Mais quelles sont ces obligations durables ? Sont-elles pour autant toutes roses ou plutôt toutes vertes ? Quels sont les différents freins et leviers à ce marché, tant pour l’émetteur que pour l’investisseur ? Abordons ci-dessous toutes ces « nuances de durabilité ».
Les nuances de durabilité
Rappelons que des obligations durables, souscrites par des investisseurs qui prêtent de l'argent et perçoivent des intérêts, fonctionnent de la même manière que des obligations classiques (structure, rendement, risque). Elles se distinguent néanmoins par un reporting détaillé sur les investissements qu'elles financent et par le caractère ou l’objectif durable, vert ou social, des projets financés.
La plupart des investisseurs sont aujourd’hui familiers avec les green bonds ou obligations vertes, émises par une entreprise ou une entité publique pour financer des projets contribuant à la transition écologique (énergies renouvelables, efficacité énergétique, gestion durable des déchets et de l’eau, transport propre, ...).
L’Union européenne constitue le berceau de ce marché puisque la première obligation verte a été émise en 2007 par la Banque Européenne d'Investissement pour sensibiliser au climat, via son Climate Awareness Bond.
Cependant, il a fallu attendre l’année 2014 pour que le marché des green bonds se développe réellement, lorsque l’Association Internationale des Marchés de Capitaux (ICMA) a publié les Green Bond Principles (GBP).
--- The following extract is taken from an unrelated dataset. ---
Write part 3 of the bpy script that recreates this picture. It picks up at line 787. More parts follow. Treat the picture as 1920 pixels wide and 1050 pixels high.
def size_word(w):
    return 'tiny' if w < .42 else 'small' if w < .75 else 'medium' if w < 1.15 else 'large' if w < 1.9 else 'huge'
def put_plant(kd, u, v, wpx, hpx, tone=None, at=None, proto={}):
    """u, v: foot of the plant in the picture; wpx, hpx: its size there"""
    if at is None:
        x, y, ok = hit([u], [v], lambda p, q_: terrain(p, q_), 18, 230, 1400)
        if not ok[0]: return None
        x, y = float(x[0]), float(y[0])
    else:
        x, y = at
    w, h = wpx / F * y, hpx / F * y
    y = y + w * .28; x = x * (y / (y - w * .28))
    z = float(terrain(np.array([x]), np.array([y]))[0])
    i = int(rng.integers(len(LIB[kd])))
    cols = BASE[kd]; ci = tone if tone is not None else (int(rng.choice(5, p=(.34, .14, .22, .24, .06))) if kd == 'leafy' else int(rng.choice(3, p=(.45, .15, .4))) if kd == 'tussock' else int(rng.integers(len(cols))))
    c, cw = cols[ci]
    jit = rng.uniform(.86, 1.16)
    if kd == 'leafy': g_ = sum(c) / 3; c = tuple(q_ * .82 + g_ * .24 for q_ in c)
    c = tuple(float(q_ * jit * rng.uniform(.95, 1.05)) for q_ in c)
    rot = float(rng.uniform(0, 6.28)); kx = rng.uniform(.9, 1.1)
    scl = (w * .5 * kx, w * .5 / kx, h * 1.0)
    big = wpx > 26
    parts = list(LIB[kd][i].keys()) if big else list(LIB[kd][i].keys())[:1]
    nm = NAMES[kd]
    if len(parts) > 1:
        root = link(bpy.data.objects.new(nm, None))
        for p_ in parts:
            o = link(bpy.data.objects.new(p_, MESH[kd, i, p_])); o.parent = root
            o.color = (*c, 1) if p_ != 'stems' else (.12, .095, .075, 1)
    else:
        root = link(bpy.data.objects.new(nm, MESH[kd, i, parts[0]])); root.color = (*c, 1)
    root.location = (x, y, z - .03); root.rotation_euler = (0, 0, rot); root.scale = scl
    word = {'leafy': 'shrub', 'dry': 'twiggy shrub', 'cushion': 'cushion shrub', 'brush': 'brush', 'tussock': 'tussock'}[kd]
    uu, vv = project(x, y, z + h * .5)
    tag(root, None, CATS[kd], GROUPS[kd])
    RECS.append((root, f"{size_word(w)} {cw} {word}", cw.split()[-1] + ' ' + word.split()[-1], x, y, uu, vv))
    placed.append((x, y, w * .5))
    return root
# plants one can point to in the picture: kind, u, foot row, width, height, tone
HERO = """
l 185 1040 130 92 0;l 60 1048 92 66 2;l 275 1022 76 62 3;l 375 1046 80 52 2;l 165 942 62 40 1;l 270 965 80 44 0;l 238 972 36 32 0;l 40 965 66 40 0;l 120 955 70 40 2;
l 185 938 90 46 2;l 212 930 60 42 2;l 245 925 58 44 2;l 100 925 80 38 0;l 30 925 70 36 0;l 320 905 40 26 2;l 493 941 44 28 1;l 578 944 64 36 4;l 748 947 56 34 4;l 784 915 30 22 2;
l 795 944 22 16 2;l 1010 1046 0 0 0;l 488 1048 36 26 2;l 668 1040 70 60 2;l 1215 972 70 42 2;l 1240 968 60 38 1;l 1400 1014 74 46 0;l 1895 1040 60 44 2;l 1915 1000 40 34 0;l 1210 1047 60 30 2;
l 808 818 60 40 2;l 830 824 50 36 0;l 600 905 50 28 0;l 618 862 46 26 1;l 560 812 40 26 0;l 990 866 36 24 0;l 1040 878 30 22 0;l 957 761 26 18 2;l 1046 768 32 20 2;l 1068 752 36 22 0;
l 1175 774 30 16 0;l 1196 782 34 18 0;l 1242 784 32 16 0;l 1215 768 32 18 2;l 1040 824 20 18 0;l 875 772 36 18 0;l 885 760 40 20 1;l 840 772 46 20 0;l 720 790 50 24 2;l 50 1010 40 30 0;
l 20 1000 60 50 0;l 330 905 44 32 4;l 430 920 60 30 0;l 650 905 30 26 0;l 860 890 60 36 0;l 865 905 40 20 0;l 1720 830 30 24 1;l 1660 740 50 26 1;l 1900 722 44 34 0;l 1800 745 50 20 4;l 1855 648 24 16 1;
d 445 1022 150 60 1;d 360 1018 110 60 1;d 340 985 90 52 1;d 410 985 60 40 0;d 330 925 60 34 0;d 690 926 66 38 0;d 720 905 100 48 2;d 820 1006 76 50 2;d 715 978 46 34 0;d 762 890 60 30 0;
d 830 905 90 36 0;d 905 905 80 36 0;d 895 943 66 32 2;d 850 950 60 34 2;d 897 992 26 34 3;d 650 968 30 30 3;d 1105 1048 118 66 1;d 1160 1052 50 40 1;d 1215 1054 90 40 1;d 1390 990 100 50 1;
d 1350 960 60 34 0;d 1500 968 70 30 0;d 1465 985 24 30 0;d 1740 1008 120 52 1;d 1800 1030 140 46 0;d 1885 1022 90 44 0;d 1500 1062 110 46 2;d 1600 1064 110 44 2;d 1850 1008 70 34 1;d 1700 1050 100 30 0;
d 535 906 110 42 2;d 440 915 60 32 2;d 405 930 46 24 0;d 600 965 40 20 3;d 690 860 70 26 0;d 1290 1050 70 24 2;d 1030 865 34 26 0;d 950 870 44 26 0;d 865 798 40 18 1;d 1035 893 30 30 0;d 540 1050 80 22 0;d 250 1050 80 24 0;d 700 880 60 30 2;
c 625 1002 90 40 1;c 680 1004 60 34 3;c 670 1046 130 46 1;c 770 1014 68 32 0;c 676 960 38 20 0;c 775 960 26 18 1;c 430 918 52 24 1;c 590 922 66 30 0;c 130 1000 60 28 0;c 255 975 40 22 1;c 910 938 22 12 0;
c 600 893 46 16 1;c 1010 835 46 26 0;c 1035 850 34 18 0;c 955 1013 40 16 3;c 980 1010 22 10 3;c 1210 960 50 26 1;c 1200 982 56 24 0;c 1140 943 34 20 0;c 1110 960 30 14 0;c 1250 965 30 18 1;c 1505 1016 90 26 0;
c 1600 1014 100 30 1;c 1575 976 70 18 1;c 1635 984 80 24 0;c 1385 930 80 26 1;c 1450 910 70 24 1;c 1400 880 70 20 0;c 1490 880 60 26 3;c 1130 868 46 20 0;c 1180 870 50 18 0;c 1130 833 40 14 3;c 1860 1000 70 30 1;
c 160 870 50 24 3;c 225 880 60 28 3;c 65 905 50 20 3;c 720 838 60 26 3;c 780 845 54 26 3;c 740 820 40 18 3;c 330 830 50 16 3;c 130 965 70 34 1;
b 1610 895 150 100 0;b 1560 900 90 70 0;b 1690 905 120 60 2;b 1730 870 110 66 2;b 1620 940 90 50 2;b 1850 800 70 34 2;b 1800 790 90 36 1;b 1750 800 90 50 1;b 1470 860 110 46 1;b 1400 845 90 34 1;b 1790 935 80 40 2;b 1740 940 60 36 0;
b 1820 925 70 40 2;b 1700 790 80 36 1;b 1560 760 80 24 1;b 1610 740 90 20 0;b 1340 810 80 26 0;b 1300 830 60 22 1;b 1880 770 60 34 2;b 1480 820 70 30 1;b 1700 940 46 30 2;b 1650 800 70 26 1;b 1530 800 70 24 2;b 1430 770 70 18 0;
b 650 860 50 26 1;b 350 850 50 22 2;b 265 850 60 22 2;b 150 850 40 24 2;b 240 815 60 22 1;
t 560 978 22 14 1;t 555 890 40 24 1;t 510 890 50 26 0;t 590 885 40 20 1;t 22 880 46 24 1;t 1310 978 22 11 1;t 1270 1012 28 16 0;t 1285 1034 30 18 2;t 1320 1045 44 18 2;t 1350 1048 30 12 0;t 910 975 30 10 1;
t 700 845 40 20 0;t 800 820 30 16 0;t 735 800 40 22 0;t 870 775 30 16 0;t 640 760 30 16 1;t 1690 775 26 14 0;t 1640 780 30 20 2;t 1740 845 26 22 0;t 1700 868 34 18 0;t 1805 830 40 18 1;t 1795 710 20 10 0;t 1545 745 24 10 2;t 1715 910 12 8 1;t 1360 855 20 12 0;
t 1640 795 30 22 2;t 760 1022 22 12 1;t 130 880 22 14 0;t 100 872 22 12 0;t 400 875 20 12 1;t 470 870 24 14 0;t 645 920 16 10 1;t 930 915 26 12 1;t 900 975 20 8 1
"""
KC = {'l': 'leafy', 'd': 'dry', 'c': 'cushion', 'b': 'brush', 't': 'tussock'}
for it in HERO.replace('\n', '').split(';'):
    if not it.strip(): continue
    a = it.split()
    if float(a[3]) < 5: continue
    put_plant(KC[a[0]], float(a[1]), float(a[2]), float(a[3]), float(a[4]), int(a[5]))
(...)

Ces principes constituent un cadre de référence (facultatif, et non règlementaire) et permettent notamment d’accroître la transparence des projets financés.
Aujourd'hui, l'Europe domine toujours le marché. D'une part, avec la mise en place de son plan de relance Next Generation EU qui prévoit d’émettre entre 750 et 800 milliards d'euros de dettes d’ici fin 2026, dont un tiers sous forme d’obligations vertes. Et d'autre part, avec l'adoption de l'EU Green Bond Standards. En effet, pour la toute première obligation verte de la Commission Européenne émise début octobre 2021 pour financer le volet climatique de ce plan de relance, il a fallu développer un cadre qui prévoie des dispositifs de reporting, de contrôle, d'évaluation et même des pénalités si le programme d’investissement annoncé n’était pas respecté.
Si la dimension environnementale est importante, la dimension sociale ne l’est pas moins pour une « transition juste ». Ainsi, à l’instar des Green Bond Principles, l’ICMA a lancé en 2017 les Social Bond Principles (SBP), axés également sur la transparence de l’utilisation des fonds et le reporting et pouvant être utilisés par exemple par des sociétés immobilières pour des logements sociaux, ou par des sociétés agroalimentaires pour une agriculture plus responsable.
Mais ce n’est que récemment, que les obligations sociales ont réellement pris leur envol. Cette accélération est due en grande partie aux émetteurs souverains, dont de nouveau l'Union européenne qui a notamment émis 90 milliards d'euros avec son programme Sure pour aider les Etats membres à mettre en place le chômage partiel lors du confinement.
En revanche, les obligations sociales semblent avoir plus de mal à percer chez les entreprises, sans doute parce qu’il est plus difficile pour une entreprise de définir des projets sociaux quantifiables. Par ailleurs, les investisseurs distinguent davantage les interactions entre capital naturel et capital financier, mais le lien avec le capital humain est encore difficilement identifiable.